(Scene script records)
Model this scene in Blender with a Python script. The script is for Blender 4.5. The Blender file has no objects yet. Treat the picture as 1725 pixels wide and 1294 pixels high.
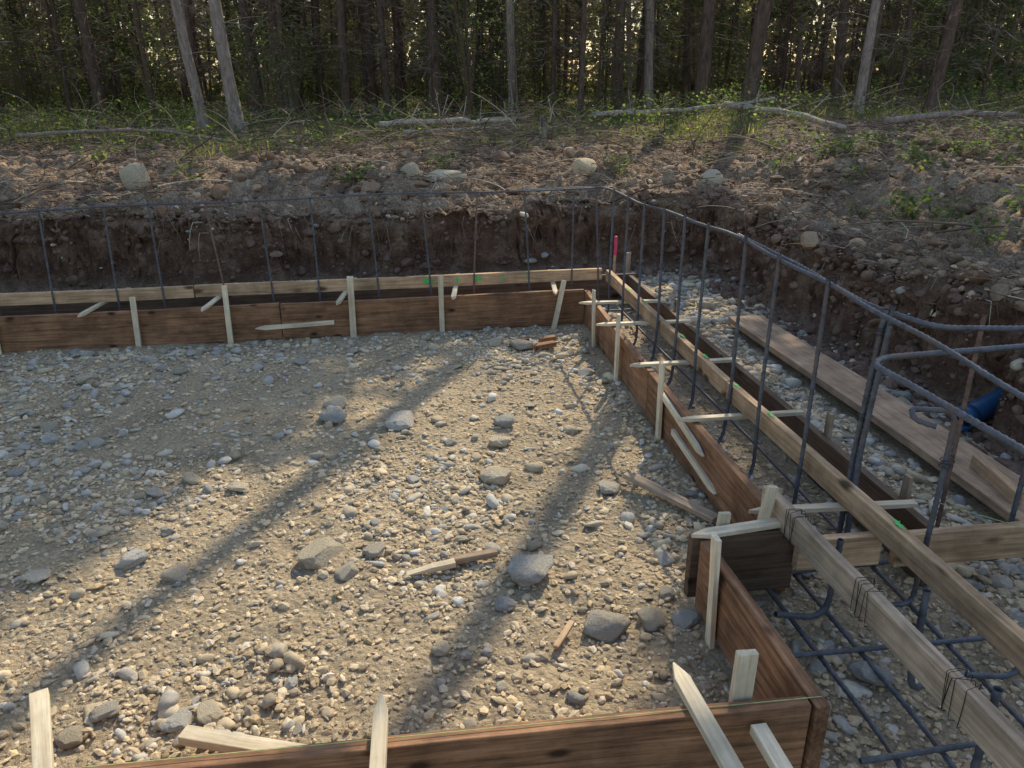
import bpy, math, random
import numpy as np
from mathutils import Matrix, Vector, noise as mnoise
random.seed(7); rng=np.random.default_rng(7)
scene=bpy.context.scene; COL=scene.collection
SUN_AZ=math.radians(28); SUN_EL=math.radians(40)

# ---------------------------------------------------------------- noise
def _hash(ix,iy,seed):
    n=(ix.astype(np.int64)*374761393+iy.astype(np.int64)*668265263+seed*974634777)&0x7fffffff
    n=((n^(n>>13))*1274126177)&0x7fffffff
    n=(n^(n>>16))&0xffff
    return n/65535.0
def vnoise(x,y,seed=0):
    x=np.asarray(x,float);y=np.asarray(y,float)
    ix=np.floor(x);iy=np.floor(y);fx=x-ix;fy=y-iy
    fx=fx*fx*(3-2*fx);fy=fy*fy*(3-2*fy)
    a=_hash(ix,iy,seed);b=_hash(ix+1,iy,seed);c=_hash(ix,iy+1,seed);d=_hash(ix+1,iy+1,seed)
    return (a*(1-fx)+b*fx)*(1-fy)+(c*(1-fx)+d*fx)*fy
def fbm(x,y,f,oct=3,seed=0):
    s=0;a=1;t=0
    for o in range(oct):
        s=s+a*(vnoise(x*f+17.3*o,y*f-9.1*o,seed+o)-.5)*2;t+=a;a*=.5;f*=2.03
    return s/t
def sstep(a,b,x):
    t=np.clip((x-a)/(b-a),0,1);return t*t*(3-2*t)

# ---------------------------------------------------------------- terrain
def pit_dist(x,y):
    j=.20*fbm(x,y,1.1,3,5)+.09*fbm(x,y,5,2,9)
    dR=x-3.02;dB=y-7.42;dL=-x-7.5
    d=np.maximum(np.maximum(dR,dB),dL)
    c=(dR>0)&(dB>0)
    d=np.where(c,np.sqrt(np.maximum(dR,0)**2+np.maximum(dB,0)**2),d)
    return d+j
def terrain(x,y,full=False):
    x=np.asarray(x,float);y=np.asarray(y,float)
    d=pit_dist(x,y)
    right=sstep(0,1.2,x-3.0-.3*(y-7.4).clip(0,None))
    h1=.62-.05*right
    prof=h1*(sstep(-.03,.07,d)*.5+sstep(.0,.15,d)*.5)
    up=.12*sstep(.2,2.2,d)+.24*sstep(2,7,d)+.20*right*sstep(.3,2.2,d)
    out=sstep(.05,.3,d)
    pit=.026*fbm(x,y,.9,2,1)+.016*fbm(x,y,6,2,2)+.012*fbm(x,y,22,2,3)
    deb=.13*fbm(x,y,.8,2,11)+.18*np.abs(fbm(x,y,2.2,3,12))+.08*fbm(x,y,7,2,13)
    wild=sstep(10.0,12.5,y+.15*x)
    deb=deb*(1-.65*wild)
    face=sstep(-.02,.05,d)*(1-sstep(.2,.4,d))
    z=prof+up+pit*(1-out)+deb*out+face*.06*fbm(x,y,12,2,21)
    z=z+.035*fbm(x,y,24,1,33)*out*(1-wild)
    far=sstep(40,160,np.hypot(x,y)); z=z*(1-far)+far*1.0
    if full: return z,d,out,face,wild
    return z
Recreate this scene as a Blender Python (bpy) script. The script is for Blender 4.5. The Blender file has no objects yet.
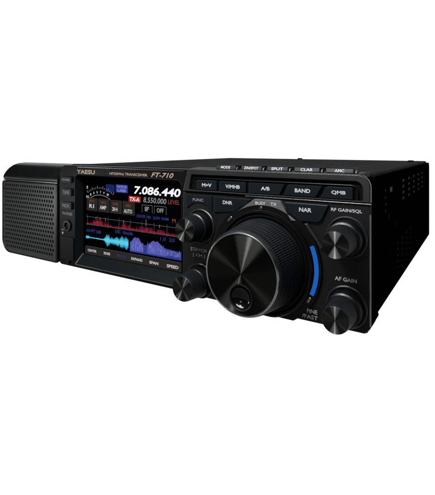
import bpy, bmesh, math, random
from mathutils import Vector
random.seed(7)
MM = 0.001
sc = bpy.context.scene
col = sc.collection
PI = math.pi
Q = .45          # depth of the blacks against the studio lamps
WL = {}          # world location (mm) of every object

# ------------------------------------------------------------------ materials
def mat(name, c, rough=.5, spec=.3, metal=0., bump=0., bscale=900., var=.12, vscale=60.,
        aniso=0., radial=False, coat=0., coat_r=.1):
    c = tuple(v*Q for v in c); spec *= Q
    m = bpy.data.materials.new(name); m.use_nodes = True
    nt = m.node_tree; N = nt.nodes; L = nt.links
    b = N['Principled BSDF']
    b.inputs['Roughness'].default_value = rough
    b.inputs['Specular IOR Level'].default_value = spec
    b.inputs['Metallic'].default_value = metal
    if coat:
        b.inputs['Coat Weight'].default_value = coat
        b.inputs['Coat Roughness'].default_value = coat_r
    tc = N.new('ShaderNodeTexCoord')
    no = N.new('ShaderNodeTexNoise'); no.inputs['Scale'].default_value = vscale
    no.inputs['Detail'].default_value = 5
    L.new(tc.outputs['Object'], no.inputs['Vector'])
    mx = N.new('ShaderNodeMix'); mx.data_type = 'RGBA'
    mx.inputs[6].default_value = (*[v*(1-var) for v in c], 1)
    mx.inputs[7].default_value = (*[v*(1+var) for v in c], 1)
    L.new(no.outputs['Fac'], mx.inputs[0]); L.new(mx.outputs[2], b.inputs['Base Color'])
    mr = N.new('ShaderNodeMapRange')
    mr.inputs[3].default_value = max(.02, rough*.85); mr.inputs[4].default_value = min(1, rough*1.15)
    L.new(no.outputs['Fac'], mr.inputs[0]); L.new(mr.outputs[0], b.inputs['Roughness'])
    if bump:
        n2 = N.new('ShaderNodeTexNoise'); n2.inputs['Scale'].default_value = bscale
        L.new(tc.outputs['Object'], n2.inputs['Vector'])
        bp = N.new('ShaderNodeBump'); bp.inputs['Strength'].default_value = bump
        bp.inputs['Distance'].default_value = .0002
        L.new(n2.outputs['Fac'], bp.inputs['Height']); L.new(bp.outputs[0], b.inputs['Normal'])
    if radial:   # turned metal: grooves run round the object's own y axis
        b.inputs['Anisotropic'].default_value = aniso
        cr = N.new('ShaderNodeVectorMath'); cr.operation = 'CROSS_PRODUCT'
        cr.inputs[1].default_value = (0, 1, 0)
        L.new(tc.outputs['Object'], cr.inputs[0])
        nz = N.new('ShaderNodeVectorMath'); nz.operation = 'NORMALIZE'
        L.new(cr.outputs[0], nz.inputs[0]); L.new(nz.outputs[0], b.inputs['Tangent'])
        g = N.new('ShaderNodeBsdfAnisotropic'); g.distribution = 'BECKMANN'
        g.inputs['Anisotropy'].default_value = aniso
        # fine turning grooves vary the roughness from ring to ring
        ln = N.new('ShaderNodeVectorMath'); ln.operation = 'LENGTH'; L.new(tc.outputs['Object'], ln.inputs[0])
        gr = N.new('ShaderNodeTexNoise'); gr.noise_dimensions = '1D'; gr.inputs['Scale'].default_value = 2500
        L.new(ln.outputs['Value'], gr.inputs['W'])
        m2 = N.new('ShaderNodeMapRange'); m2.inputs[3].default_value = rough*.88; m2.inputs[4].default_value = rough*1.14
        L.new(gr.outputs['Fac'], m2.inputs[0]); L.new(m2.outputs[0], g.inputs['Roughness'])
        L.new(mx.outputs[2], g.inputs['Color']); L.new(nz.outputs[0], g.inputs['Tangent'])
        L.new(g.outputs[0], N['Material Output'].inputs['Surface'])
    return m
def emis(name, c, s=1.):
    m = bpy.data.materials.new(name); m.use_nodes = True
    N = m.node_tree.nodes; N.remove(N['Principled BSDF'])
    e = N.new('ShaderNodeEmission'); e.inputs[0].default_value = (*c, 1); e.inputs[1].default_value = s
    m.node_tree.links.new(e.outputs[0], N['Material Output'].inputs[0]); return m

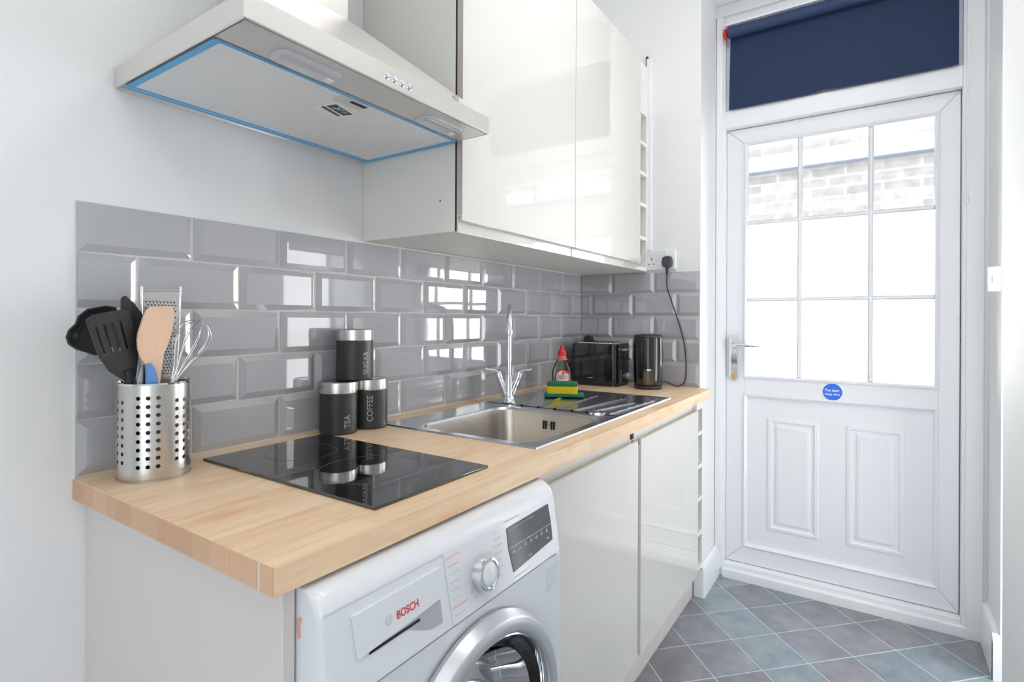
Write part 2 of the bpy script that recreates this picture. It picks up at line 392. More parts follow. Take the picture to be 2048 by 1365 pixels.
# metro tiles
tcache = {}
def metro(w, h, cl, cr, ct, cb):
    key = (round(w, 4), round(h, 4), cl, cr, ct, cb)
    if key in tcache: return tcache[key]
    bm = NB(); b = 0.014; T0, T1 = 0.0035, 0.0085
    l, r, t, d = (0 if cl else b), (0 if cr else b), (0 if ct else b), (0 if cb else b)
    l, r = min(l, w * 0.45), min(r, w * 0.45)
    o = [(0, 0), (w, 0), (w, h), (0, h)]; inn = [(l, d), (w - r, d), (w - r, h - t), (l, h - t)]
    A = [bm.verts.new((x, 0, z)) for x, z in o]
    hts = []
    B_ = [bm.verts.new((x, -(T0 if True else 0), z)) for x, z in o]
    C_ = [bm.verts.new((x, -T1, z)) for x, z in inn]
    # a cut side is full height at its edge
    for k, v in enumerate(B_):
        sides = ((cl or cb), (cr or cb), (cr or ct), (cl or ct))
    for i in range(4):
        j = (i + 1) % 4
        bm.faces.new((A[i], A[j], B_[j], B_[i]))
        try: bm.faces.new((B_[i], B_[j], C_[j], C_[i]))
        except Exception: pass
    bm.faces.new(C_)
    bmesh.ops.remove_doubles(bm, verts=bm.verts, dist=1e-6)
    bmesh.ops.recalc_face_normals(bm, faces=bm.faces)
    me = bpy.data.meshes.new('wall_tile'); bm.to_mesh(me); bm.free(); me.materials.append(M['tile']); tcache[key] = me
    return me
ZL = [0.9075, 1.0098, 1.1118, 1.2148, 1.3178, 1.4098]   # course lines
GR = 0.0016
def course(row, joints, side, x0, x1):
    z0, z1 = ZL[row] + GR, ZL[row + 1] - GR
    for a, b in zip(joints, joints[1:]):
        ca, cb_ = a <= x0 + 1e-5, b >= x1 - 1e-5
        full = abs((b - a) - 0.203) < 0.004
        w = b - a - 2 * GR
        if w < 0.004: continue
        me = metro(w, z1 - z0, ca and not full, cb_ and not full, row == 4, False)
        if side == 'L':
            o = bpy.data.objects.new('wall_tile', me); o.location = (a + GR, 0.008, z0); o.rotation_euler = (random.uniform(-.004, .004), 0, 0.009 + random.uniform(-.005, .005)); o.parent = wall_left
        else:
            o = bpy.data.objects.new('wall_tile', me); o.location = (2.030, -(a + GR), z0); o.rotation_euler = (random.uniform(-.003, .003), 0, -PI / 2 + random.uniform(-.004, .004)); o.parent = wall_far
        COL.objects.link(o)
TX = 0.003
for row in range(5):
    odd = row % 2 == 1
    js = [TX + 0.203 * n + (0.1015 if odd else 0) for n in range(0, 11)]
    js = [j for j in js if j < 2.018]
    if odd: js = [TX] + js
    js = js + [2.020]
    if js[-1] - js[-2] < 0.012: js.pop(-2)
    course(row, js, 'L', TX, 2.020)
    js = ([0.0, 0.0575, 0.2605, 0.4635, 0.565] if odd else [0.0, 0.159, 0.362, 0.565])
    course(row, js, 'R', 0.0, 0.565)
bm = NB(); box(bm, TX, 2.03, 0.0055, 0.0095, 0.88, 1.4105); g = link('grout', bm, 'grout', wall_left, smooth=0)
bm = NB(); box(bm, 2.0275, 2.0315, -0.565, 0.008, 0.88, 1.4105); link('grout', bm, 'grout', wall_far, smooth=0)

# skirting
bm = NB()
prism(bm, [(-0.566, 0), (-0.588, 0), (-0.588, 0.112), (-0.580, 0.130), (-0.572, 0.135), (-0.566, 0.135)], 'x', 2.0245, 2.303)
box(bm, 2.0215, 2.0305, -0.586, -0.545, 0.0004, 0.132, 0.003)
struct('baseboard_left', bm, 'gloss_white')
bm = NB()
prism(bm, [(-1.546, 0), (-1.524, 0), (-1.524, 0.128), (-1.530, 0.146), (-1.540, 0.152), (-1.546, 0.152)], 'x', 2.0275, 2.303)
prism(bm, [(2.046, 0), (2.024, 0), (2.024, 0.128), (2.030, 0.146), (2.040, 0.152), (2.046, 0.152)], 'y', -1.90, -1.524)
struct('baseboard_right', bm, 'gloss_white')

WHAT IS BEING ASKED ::
Give back exactly the lines from the first line of the data through the line with "SUN_AZ=math.radians(28); SUN_EL=math.radians(40)", pictures excluded.

RESULT OF THIS TASK ::
Model this scene in Blender with a Python script. The script is for Blender 4.5. The Blender file has no objects yet. Treat the picture as 1725 pixels wide and 1294 pixels high.
import bpy, math, random
import numpy as np
from mathutils import Matrix, Vector, noise as mnoise
random.seed(7); rng=np.random.default_rng(7)
scene=bpy.context.scene; COL=scene.collection
SUN_AZ=math.radians(28); SUN_EL=math.radians(40)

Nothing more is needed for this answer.